• **To be done**
Using the material below, print a verbatim copy of every line from the one containing "What Blender Python" through the one containing "random.seed(7)", inclusive, and omit the pictures.

• **Entries provided**

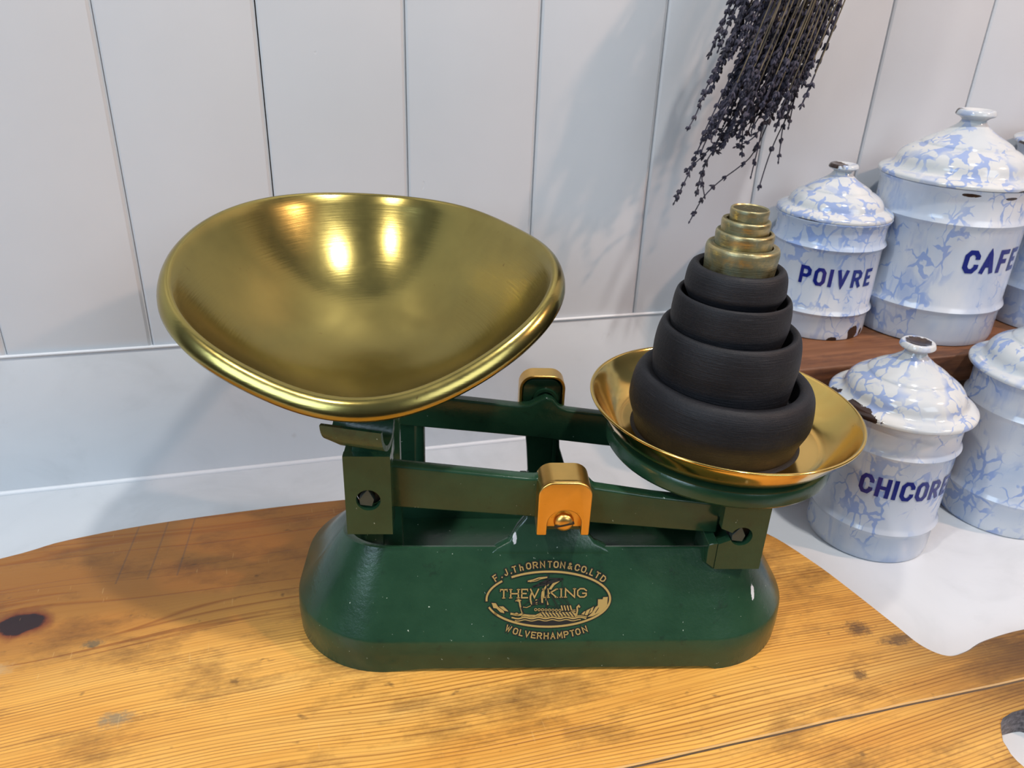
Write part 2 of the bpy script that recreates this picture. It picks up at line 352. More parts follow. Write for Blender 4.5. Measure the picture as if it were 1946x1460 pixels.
# ------------------------------------------------------------------ stroke letters: a hand-made block alphabet in a 1 x 1 cell
def _o(n=14, rx=.5, ry=.5, a0=90, a1=450, cx=.5, cy=.5):
    return [(cx+rx*math.cos(math.radians(a0+(a1-a0)*i/n)), cy+ry*math.sin(math.radians(a0+(a1-a0)*i/n))) for i in range(n+1)]
OCT = [(.28, 1), (.72, 1), (1, .8), (1, .2), (.72, 0), (.28, 0), (0, .2), (0, .8), (.28, 1)]
FONT = {
 'A': [[(0, 0), (.5, 1), (1, 0)], [(.2, .34), (.8, .34)]],
 'C': [[(1, .76), (1, .8), (.72, 1), (.28, 1), (0, .8), (0, .2), (.28, 0), (.72, 0), (1, .2), (1, .24)]],
 'D': [[(0, 0), (0, 1), (.6, 1), (1, .75), (1, .25), (.6, 0), (0, 0)]],
 'E': [[(1, 1), (0, 1), (0, 0), (1, 0)], [(0, .5), (.75, .5)]],
 'F': [[(1, 1), (0, 1), (0, 0)], [(0, .5), (.75, .5)]],
 'G': [[(1, .78), (.72, 1), (.28, 1), (0, .75), (0, .25), (.28, 0), (.75, 0), (1, .2), (1, .45), (.6, .45)]],
 'H': [[(0, 0), (0, 1)], [(1, 0), (1, 1)], [(0, .5), (1, .5)]],
 'h': [[(0, 0), (0, 1)], [(0, .45), (.4, .62), (.8, .5), (.8, 0)]],
 'I': [[(.5, 0), (.5, 1)]],
 'J': [[(.8, 1), (.8, .2), (.5, 0), (.2, 0), (0, .2)]],
 'K': [[(0, 0), (0, 1)], [(1, 1), (0, .42)], [(.3, .6), (1, 0)]],
 'L': [[(0, 1), (0, 0), (.9, 0)]],
 'M': [[(0, 0), (.08, 1), (.5, .3), (.92, 1), (1, 0)]],
 'N': [[(0, 0), (0, 1), (1, 0), (1, 1)]],
 'O': [OCT],
 'P': [[(0, 0), (0, 1), (.7, 1), (1, .85), (1, .6), (.7, .45), (0, .45)]],
 'R': [[(0, 0), (0, 1), (.7, 1), (1, .85), (1, .62), (.7, .47), (0, .47)], [(.5, .47), (1, 0)]],
 'T': [[(0, 1), (1, 1)], [(.5, 1), (.5, 0)]],
 'V': [[(0, 1), (.5, 0), (1, 1)]],
 'W': [[(0, 1), (.25, 0), (.5, .8), (.75, 0), (1, 1)]],
 '&': [[(1, 0), (.25, .75), (.3, .95), (.55, 1), (.7, .85), (.15, .35), (.1, .1), (.4, 0), (.9, .4)]],
 '.': [[(.4, .0), (.55, .04)]],
}
def resample(line, step):
    out = [line[0]]
    for a, b in zip(line, line[1:]):
        L = math.hypot(b[0]-a[0], b[1]-a[1]); n = max(1, int(L/step))
        out += [(a[0]+(b[0]-a[0])*i/n, a[1]+(b[1]-a[1])*i/n) for i in range(1, n+1)]
    return out
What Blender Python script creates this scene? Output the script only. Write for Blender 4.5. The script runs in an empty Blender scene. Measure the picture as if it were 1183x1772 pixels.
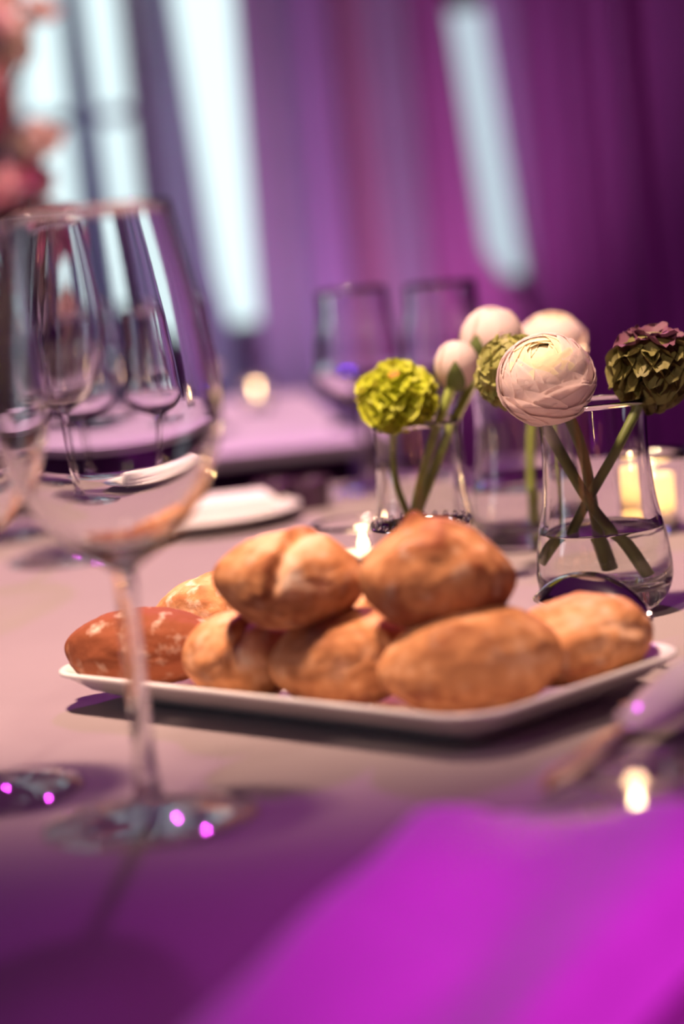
import bpy, bmesh, math, random
from math import pi, sin, cos, tan, radians, exp, sqrt, atan2
from mathutils import Vector, Matrix, noise, Euler

S = bpy.context.scene
COL = S.collection
random.seed(7)

# ------------------------------------------------------------------ camera
CAM = Vector((0, 0, .975))
PITCH, ROLL, FPX = radians(7.4), radians(5.5), 85 / 36 * 1772
cd = bpy.data.cameras.new('camera')
cam = bpy.data.objects.new('camera', cd)
COL.objects.link(cam)
cd.lens, cd.sensor_width, cd.sensor_fit = 85, 36, 'AUTO'
cd.clip_start = .05
cam.matrix_world = (Matrix.Translation(CAM) @ Matrix.Rotation(pi / 2 - PITCH, 4, 'X')
                    @ Matrix.Rotation(-ROLL, 4, 'Z'))
cd.dof.use_dof = True
cd.dof.focus_distance = 1.19
cd.dof.aperture_fstop = 3.5
S.camera = cam

# ------------------------------------------------------------------ world, exposure
S.view_settings.view_transform = 'Standard'
S.view_settings.look = 'None'
S.view_settings.gamma = 1
S.view_settings.exposure = 0
S.view_settings.use_curve_mapping = False
W = bpy.data.worlds.new('room_air')
S.world = W
W.use_nodes = True
W.node_tree.nodes['Background'].inputs[0].default_value = (.30, .035, .32, 1)
W.node_tree.nodes['Background'].inputs[1].default_value = .13
cy = S.cycles
cy.max_bounces = 18
cy.transmission_bounces = 16
cy.glossy_bounces = 6
cy.diffuse_bounces = 3
cy.transparent_max_bounces = 16
cy.caustics_refractive = True
cy.caustics_reflective = False
cy.blur_glossy = .1
cy.sample_clamp_indirect = 10
cy.use_denoising = True


# ------------------------------------------------------------------ lights (ceiling spots, LED wash lamps and an added blossom fill)
def spot(name, loc, target, power, color, size, blend=.3, radius=.06):
    l = bpy.data.lights.new(name, 'SPOT')
    l.energy, l.color, l.spot_size, l.spot_blend, l.shadow_soft_size = power, color, radians(size), blend, radius
    o = bpy.data.objects.new(name, l)
    COL.objects.link(o)
    o.location = loc
    o.rotation_euler = (Vector(target) - Vector(loc)).to_track_quat('-Z', 'Y').to_euler()
    return o


spot('warm_table_spot', (-.35, .95, 2.9), (-.04, 1.51, .75), 560, (1, .65, .48), 33, .5, .12)
spot('warm_front_spot', (-.6, -.9, 2.7), (.02, 1.25, .82), 92, (1, .72, .56), 15, .6, .10)
spot('magenta_wash', (.75, -.7, 2.2), (.115, .60, .76), 150, (1, .035, .95), 11.5, .8, .10)
spot('violet_wash', (.10, 3.5, 2.60), (0, 1.62, .75), 105, (.80, .06, .95), 30, .6, .05)
spot('curtain_lilac', (-.2, 4.1, .25), (-.02, 5.0, 1.35), 34, (.75, .42, .95), 80, .8, .08)
spot('curtain_magenta', (.28, 4.2, .25), (.16, 5.0, 1.3), 24, (1, .26, .72), 70, .8, .08)
spot('curtain_purple', (1.0, 3.7, .25), (.55, 5.0, 1.1), 13, (1, .17, .92), 90, .8, .08)
spot('blossom_fill', (.7, 1.0, 2.7), (-.38, 2.52, 1.10), 110, (1, .78, .62), 13, .6, .06)  # added fill to brighten the blossoms, no such lamp is seen
spot('service_table_spot', (-.4, 2.2, 2.8), (-.22, 2.5, .85), 260, (1, .57, .72), 32, .6, .06)


for n_ in ('warm_table_spot', 'violet_wash'):
    bpy.data.lights[n_].cycles.is_caustics_light = True      # light focused by the glasses


# ------------------------------------------------------------------ placing helpers: a ray of the lens meets a real plane
def _ray(px, py):
    m = cam.matrix_world.to_3x3()
    return m @ Vector(((px - 591.5) / FPX, -(py - 886) / FPX, -1))


def P(px, py, z=.75):
    d = _ray(px, py)
    return CAM + d * ((z - CAM.z) / d.z)


def D(px, py, y):
    d = _ray(px, py)
    return CAM + d * (y / d.y)


# ------------------------------------------------------------------ materials
def nt(name):
    m = bpy.data.materials.new(name)
    m.use_nodes = True
    n = m.node_tree
    return m, n, n.nodes['Principled BSDF']


def pbr(name, col, rough=.6, metal=0., spec=.5, var=.12, scale=40, bump=0., bscale=200, sss=0., trans=0., sheen=0.):
    m, n, b = nt(name)
    b.inputs['Roughness'].default_value = rough
    b.inputs['Metallic'].default_value = metal
    b.inputs['Specular IOR Level'].default_value = spec
    if sheen:
        b.inputs['Sheen Weight'].default_value = sheen
    if sss:
        b.inputs['Subsurface Weight'].default_value = sss
        b.inputs['Subsurface Radius'].default_value = (.006, .004, .003)
    tc = n.nodes.new('ShaderNodeTexCoord')
    no = n.nodes.new('ShaderNodeTexNoise')
    no.inputs['Scale'].default_value = scale
    no.inputs['Detail'].default_value = 4
    n.links.new(tc.outputs['Object'], no.inputs['Vector'])
    r = n.nodes.new('ShaderNodeValToRGB')
    r.color_ramp.elements[0].position = .3
    r.color_ramp.elements[1].position = .7
    r.color_ramp.elements[0].color = tuple(c * (1 - var) for c in col) + (1,)
    r.color_ramp.elements[1].color = tuple(min(1, c * (1 + var)) for c in col) + (1,)
    n.links.new(no.outputs[0], r.inputs[0])
    n.links.new(r.outputs[0], b.inputs['Base Color'])
    if bump:
        n2 = n.nodes.new('ShaderNodeTexNoise')
        n2.inputs['Scale'].default_value = bscale
        n.links.new(tc.outputs['Object'], n2.inputs['Vector'])
        bp = n.nodes.new('ShaderNodeBump')
        bp.inputs['Strength'].default_value = bump
        bp.inputs['Distance'].default_value = .001
        n.links.new(n2.outputs[0], bp.inputs['Height'])
        n.links.new(bp.outputs[0], b.inputs['Normal'])
    if trans:
        t = n.nodes.new('ShaderNodeBsdfTranslucent')
        n.links.new(r.outputs[0], t.inputs[0])
        mx = n.nodes.new('ShaderNodeMixShader')
        mx.inputs[0].default_value = trans
        n.links.new(b.outputs[0], mx.inputs[1])
        n.links.new(t.outputs[0], mx.inputs[2])
        n.links.new(mx.outputs[0], n.nodes['Material Output'].inputs[0])
    return m


def glass(name, ior=1.5, col=(.985, .985, .985)):
    m = bpy.data.materials.new(name)
    m.use_nodes = True
    n = m.node_tree
    n.nodes.remove(n.nodes['Principled BSDF'])
    g = n.nodes.new('ShaderNodeBsdfGlass')
    g.inputs['IOR'].default_value = ior
    g.inputs['Color'].default_value = (*col, 1)
    g.inputs['Roughness'].default_value = 0
    n.links.new(g.outputs[0], n.nodes['Material Output'].inputs[0])
    return m


def emit(name, col, strength):
    m = bpy.data.materials.new(name)
    m.use_nodes = True
    n = m.node_tree
    n.nodes.remove(n.nodes['Principled BSDF'])
    e = n.nodes.new('ShaderNodeEmission')
    e.inputs[0].default_value = (*col, 1)
    e.inputs[1].default_value = strength
    n.links.new(e.outputs[0], n.nodes['Material Output'].inputs[0])
    return m


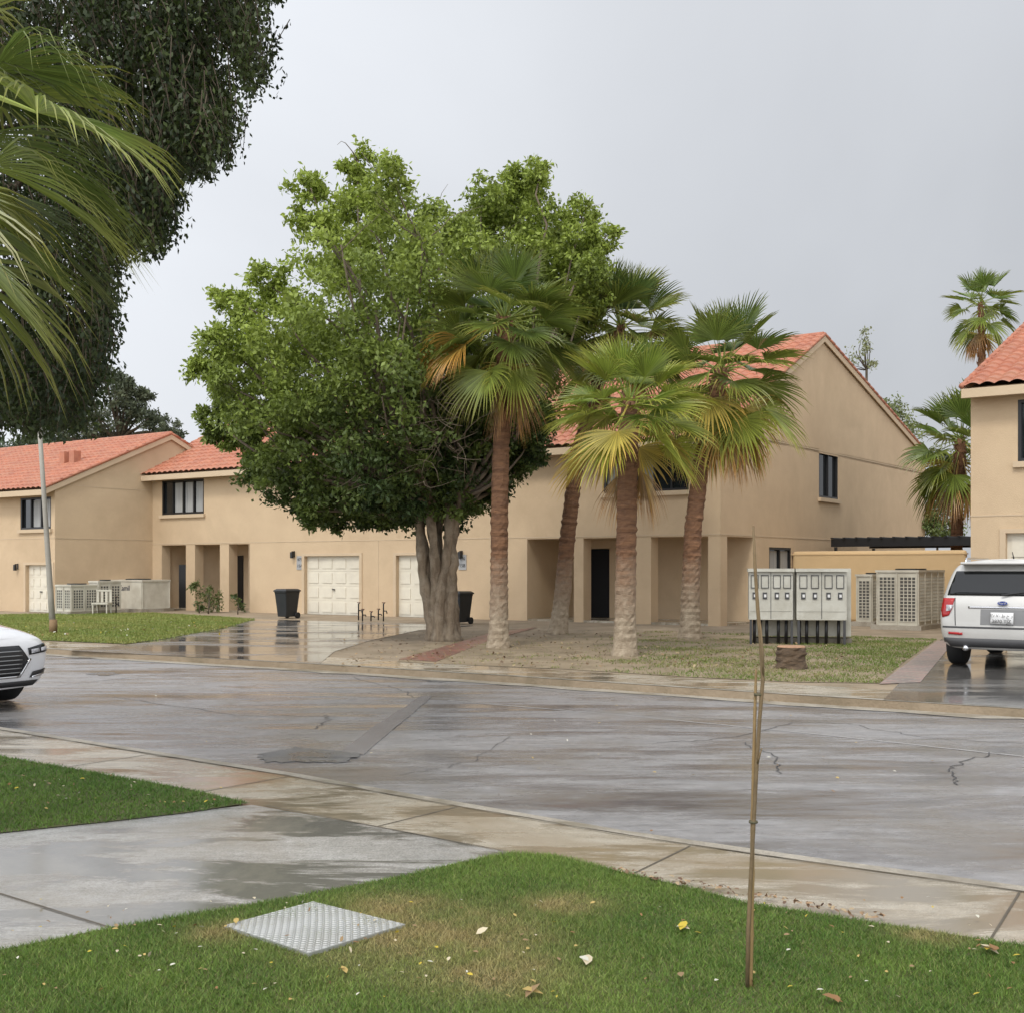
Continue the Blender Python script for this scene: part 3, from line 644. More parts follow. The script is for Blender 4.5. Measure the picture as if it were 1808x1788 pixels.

• **Correct output**
What Blender Python script creates this scene? Output the script only. Write for Blender 4.5. The script runs in an empty Blender scene. Measure the picture as if it were 1183x1772 pixels.
import bpy, bmesh, math, random
from math import pi, sin, cos, tan, radians, exp, sqrt, atan2
from mathutils import Vector, Matrix, noise, Euler

S = bpy.context.scene
COL = S.collection
random.seed(7)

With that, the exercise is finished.